GOAL OF THE EXERCISE: Examine the entries and show every line in which the word "part" is found.
▽
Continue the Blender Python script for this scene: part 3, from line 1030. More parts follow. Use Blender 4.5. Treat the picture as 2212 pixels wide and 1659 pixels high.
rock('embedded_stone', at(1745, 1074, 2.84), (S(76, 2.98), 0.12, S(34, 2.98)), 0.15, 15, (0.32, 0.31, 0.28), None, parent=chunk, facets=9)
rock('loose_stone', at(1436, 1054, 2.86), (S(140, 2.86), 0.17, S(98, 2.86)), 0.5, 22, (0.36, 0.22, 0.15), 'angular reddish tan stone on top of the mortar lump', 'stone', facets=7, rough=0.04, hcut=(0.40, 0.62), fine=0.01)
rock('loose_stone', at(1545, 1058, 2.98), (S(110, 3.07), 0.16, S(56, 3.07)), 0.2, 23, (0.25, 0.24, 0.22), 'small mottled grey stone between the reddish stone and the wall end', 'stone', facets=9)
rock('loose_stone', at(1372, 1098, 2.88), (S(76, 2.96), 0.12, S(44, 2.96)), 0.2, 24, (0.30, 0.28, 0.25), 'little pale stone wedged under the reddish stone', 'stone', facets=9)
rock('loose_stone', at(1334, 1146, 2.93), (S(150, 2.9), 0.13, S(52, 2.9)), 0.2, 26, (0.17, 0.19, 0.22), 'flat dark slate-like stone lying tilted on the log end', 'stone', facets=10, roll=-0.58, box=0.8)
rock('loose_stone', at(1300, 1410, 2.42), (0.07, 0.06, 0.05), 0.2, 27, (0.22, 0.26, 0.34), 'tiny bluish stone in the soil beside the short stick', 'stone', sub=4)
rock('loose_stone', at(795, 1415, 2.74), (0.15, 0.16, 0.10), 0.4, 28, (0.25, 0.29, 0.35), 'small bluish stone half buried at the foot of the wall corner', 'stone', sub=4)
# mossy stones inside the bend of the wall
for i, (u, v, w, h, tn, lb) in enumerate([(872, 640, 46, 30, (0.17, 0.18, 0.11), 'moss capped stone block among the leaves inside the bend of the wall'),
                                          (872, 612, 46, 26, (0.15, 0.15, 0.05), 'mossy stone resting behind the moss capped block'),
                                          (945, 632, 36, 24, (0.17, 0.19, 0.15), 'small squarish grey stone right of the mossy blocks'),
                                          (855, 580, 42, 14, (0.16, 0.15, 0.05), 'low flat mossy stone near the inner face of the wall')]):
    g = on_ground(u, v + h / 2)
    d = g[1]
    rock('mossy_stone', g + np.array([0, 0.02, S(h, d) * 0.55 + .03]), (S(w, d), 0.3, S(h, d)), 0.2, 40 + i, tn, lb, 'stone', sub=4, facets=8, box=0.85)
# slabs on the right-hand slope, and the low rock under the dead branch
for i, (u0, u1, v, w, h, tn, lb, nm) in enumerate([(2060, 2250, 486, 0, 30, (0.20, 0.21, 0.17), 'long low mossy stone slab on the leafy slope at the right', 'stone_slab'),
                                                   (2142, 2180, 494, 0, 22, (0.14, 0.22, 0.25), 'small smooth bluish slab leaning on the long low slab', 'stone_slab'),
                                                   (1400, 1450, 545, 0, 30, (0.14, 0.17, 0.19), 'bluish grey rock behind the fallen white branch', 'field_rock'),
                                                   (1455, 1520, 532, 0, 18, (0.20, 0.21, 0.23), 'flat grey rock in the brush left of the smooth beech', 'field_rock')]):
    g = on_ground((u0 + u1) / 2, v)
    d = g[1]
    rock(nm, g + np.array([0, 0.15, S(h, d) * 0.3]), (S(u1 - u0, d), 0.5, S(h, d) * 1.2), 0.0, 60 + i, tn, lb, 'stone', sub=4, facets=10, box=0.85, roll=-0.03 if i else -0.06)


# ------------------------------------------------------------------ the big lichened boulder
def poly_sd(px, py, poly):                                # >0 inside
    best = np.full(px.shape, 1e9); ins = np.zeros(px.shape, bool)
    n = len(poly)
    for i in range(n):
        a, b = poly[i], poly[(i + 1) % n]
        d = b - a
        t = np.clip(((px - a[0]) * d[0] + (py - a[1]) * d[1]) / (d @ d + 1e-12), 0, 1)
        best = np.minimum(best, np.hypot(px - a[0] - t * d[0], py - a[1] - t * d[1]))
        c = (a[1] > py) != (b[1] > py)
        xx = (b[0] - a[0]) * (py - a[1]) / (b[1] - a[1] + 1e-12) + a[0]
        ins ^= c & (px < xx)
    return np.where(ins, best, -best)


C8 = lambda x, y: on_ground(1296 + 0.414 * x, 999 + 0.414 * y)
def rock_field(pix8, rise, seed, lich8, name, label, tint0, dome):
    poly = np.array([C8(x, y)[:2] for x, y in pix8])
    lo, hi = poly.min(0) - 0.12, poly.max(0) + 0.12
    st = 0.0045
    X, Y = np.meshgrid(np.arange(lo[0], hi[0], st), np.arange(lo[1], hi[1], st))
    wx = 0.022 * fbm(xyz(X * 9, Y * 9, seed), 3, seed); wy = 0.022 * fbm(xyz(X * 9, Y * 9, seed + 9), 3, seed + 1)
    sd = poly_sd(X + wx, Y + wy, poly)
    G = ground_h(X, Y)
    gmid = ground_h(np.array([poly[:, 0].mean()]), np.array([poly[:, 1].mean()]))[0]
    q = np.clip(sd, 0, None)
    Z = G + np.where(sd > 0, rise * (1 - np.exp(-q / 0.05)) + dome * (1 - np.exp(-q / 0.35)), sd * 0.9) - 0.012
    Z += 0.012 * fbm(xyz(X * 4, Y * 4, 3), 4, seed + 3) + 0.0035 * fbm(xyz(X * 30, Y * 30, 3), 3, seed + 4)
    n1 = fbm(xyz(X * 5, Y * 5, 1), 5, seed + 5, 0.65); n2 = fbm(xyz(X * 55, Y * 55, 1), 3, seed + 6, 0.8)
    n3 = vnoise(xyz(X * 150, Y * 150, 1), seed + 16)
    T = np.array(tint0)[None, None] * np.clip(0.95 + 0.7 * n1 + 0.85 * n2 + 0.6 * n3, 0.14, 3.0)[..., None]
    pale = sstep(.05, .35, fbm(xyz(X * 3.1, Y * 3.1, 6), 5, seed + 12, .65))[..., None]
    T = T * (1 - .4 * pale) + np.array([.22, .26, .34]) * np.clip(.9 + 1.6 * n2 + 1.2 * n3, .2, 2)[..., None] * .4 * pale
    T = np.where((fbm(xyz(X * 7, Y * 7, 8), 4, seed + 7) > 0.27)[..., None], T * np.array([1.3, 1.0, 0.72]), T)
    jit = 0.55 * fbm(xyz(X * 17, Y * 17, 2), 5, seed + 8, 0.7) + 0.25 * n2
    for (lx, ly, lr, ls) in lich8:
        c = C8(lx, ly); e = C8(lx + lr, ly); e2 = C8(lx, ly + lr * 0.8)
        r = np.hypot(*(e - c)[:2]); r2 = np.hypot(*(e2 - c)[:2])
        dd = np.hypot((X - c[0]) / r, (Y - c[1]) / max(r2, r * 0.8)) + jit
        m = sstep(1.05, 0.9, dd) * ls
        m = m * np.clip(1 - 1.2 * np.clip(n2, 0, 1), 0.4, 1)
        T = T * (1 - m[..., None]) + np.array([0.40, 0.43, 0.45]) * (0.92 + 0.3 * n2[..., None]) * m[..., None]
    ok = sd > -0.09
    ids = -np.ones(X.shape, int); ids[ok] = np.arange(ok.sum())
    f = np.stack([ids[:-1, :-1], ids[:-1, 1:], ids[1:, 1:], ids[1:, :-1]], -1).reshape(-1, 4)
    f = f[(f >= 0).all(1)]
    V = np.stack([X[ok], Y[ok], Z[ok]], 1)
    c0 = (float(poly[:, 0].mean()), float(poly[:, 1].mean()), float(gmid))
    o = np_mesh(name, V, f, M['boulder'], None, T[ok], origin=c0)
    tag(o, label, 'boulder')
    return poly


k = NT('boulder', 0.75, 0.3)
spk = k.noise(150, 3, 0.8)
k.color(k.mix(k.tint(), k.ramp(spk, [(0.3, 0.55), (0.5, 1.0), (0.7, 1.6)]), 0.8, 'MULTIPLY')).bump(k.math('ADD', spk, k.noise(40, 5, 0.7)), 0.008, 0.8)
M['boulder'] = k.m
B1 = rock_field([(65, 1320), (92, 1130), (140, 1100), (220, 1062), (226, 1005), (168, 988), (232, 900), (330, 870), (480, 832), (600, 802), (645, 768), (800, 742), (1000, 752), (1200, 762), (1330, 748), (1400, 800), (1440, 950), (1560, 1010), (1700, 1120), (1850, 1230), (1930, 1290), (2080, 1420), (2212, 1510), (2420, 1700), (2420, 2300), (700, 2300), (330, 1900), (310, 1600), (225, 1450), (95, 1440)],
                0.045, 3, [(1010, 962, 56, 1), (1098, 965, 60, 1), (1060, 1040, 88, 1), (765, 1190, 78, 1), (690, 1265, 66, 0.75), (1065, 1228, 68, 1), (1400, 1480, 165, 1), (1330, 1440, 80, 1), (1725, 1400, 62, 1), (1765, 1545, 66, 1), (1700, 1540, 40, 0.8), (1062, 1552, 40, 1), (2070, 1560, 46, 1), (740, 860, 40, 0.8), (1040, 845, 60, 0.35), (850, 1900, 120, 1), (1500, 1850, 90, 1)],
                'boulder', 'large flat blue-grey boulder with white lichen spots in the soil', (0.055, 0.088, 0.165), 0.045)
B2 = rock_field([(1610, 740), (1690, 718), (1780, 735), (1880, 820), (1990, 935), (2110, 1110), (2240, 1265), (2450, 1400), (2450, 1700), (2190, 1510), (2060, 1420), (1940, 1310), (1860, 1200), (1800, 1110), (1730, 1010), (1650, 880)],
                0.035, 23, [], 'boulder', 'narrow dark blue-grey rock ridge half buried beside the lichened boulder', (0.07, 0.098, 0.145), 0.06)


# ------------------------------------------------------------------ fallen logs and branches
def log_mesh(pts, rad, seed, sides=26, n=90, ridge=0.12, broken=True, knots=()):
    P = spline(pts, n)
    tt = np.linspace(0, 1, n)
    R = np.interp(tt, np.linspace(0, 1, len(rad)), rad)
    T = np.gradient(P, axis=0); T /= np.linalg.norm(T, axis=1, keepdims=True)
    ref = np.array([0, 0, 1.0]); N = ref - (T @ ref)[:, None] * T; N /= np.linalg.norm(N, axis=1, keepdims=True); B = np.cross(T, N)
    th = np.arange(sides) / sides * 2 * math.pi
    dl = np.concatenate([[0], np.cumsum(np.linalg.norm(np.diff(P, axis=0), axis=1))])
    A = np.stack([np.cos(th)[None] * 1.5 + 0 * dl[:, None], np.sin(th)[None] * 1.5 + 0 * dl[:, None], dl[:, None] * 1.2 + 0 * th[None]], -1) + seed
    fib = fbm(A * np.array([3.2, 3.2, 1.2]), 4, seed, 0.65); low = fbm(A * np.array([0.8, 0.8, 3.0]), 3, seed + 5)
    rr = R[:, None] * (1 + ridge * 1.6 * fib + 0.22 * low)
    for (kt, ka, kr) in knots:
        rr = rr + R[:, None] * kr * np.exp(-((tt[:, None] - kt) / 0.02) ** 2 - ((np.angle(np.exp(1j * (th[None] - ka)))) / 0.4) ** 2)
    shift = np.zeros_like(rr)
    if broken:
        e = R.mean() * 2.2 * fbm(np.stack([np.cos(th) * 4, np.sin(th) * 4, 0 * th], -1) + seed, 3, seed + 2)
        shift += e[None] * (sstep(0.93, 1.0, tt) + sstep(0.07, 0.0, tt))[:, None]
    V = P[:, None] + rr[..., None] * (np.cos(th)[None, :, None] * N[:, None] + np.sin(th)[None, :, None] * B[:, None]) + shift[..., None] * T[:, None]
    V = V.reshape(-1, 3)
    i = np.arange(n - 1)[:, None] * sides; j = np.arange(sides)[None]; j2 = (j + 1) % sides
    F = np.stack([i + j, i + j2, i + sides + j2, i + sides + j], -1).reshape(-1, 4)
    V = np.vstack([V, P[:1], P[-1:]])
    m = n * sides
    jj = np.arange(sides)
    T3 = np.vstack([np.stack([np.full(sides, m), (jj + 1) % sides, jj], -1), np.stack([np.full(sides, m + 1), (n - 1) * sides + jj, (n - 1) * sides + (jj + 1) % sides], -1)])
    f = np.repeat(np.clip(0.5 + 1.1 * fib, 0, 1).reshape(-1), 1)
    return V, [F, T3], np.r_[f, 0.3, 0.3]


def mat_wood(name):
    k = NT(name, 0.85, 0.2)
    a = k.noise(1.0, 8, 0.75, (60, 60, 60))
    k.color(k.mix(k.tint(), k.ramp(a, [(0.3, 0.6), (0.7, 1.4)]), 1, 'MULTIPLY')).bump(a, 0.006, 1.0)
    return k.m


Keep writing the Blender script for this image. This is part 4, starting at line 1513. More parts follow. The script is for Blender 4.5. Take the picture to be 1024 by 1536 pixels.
△
RESPONSE:
Continue the Blender Python script for this scene: part 3, from line 1030. More parts follow. Use Blender 4.5. Treat the picture as 2212 pixels wide and 1659 pixels high.
Keep writing the Blender script for this image. This is part 4, starting at line 1513. More parts follow. The script is for Blender 4.5. Take the picture to be 1024 by 1536 pixels.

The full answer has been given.